Figurative speech can seem like a tough nut to crack but once understood, it can enhance the writing, speaking as well as reading experience of the individual. Just like other concepts of the English language like vocabulary, grammar, and even articles, similes and metaphors can be mastered in daily life by doing some regular activities as well. These can include:

1. Reading

The more the individual reads, the more likely they are to come across things they didn’t previously know. This can include new words that improve their vocabulary to new ways of saying something that improves their figurative speech.

Reading as a habit does not only help in learning what metaphors and similes are and how to differentiate between them but also in how to appropriately use them in sentences and even make up your own.

2. Creative Writing

The more you exercise a skill, the better and easier it gets. Using figurative language is one such skill. 

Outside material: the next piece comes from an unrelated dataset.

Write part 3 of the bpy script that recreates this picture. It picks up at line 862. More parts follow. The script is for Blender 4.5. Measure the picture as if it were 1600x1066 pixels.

Creative writing gives the learners the opportunity to not only use well-known figurative speech, including metaphors and smilies but also make their own. They can make up a poem that is just one big metaphor or write stories that contain a lot of similes. Figurative speech can add flair to their writing and give them a chance to express their creativity.

3. Online Games

Learning doesn’t always have to be lectures and notes, and assignments. It can also be made fun, thanks to technological advancements in the area of education.

There are several online games available that make understanding and using similes and metaphors easy and accessible. With the use of creative examples and bright and colorful graphics, these audio-visual tools take learning to the next level.


Metaphors and similes in a piece of speech or writing are like sprinkles on top of a cupcake. The message can be communicated without them, just as the cupcake can satiate hunger without the sprinkles. But, with figurative speech, the message becomes much more relatable, appealing, and effective.

Understanding and mastering these parts of speech is easy and can be achieved by specialized classroom activities like ‘Fill in the blank’ and ‘Who Am I’, as well as daily life activities like reading and writing.